1. An apparatus comprising:

a channel decoder;

a source decoder; and

a memory controller coupled to the channel decoder and source decoder to control the channel decoder, the source decoder and a memory separate from the apparatus such that the memory is shared by both the channel decoder and the source decoder.

2. The apparatus of claim 1, wherein the memory comprises Static random access memory (SRAM), dynamic Random Access Memory (DRAM), synchronous DRAM (SDRAM), or double data rate type of memories including DDR, DDR-II, III.

3. The apparatus of claim 1, wherein the apparatus is a digital television receiver.

4. The apparatus of claim 1, wherein the apparatus is an orthogonal frequency division multiplexing (OFDM) digital television receiver.

5. A method comprising the step of:

providing a channel decoder;

providing a source decoder; and

providing a memory controller coupled to the channel decoder and source decoder to control the channel decoder, the source decoder and a memory separate from the apparatus such that the memory is shared by both the channel decoder and the source decoder.

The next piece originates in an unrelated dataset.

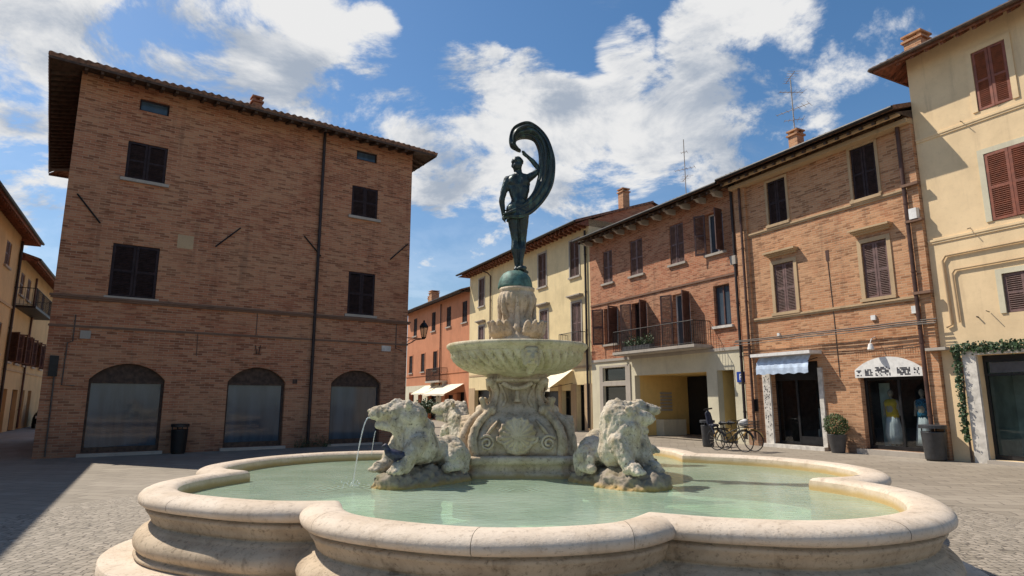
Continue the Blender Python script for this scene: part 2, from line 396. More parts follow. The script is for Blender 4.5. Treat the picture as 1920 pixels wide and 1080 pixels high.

6. The apparatus of claim 5, wherein the memory comprises Static random access memory (SRAM), dynamic Random Access Memory (DRAM), synchronous DRAM (SDRAM), or double data rate type of memories including DDR, DDR-II, III.

7. The apparatus of claim 5, wherein the apparatus is a digital television receiver.

8. The apparatus of claim 5, wherein the apparatus is an orthogonal frequency division multiplexing (OFDM) digital television receiver.